Show skiing is a type of water skiing where skiers perform tricks somewhat similar to those of gymnasts while being pulled by the boat. Traditional ski show acts include pyramids, ski doubles, freestyle jumping, and swivel skiing. Show skiing is normally performed in water ski shows, with elaborate costumes, choreography, music, and an announcer. Show teams may also compete regionally or nationally.
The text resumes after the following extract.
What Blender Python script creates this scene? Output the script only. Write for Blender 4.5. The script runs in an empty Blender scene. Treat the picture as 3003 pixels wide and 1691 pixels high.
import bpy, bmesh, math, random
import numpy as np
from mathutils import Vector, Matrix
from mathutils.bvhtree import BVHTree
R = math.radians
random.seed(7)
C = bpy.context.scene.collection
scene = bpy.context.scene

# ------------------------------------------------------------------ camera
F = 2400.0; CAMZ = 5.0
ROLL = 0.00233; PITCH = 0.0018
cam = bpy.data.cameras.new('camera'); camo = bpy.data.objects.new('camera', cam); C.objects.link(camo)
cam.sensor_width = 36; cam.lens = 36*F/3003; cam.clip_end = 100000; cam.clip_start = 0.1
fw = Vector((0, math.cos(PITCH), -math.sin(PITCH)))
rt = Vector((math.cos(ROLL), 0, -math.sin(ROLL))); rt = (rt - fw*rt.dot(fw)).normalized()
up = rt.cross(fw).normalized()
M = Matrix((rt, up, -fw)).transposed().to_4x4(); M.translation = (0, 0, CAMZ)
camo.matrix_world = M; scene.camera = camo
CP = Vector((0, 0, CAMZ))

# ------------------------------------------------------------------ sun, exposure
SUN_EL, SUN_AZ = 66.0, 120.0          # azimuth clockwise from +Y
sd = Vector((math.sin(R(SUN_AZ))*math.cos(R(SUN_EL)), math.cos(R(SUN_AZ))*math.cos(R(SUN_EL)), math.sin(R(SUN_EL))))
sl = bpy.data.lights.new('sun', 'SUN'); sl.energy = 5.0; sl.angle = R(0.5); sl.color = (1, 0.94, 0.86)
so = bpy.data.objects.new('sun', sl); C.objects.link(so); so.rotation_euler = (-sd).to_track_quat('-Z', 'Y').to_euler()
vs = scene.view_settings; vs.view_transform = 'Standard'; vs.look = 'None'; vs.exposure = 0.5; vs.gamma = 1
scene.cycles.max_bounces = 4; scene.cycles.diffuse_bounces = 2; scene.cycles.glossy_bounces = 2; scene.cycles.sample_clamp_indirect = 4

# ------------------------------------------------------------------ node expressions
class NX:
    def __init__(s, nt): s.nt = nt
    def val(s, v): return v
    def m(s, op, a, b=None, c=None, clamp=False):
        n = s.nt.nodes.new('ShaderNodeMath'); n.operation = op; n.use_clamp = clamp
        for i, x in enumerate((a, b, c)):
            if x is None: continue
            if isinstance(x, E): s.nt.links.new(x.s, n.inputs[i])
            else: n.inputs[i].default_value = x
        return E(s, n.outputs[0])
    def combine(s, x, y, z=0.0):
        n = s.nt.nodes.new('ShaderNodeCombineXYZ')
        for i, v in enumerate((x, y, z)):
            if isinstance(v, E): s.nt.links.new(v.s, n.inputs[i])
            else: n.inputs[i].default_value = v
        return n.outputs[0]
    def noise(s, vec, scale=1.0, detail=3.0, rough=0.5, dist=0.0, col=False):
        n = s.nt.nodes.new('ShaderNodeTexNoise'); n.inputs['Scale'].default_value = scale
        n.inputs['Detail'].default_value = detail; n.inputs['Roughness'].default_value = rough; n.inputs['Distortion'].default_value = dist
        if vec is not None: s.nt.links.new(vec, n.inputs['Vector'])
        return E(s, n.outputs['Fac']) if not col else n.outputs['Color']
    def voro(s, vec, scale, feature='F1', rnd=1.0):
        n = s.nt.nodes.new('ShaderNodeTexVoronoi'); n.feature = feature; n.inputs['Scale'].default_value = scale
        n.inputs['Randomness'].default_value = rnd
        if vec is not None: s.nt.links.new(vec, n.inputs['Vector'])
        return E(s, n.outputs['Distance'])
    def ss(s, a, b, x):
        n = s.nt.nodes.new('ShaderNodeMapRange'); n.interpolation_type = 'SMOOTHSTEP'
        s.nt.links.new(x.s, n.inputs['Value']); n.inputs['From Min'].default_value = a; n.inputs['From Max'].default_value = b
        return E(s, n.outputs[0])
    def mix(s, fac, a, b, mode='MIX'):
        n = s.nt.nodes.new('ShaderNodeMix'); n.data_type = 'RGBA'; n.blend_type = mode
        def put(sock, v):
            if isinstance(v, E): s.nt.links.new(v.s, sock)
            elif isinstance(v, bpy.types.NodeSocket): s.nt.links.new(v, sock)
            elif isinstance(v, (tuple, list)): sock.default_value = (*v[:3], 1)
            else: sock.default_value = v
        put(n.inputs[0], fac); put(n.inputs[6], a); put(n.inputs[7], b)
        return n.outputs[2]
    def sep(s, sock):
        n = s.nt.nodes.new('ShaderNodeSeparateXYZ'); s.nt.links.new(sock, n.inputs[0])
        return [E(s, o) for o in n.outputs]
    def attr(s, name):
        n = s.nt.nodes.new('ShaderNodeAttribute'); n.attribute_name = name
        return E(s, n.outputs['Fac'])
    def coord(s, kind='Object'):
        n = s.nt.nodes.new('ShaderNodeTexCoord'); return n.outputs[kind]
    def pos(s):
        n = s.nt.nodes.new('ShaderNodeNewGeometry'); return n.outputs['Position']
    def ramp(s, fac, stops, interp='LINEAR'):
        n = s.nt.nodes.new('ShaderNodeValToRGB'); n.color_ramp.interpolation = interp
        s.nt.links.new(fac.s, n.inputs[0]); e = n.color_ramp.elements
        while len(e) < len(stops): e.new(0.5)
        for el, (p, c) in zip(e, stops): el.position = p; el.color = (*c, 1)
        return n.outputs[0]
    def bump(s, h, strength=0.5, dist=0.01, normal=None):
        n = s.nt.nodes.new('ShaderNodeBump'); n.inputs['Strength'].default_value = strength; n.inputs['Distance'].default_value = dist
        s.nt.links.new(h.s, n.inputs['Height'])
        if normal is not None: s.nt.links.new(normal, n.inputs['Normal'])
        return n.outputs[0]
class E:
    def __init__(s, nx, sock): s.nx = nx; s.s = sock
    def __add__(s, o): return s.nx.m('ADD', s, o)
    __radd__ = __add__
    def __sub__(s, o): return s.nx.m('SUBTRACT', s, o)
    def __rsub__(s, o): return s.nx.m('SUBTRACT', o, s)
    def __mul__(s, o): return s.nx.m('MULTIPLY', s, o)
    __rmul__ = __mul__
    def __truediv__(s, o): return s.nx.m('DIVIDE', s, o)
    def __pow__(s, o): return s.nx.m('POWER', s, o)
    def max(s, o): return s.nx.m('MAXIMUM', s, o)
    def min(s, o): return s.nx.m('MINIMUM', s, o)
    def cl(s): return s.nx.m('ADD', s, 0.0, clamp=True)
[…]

In the US, each team member must be a member of USA Water Ski to compete.

The first organized show occurred in 1928.[30] The bi-annual World Show Ski Championship was inaugurated in September 2012 in Janesville, Wisconsin.[31][32] Past competition included teams from Australia, Belgium, Canada, China, and the United States.[31]

Freestyle jumping is often related to show skiing.

Water ski racing consists of a number of water skiers who race around a set course.

Australia is the identified home of ski racing, being responsible for some of the world's biggest races, including the world's fastest races, as well as a history of the majority of skier world championships.

Current format world championship racing involves men's and women's formula 1 races (unrestricted), and men's and women formula 2 races (limited to single rig, 300 hp outboards, as well as junior classes for under 16's.

Some of the biggest races in the world include the Southern 80, in Echuca, Victoria, Australia, the diamond race, in Belgium, the Catalina ski race, in Long Beach, USA, and the Sydney Bridge to Bridge in Sydney, Australia.

The marathon event consists of each skier having to ski on all 6 pieces of equipment.

Disabled water skiing uses equipment or other adaptations to allow disabled people to compete in standard 3 event skiing.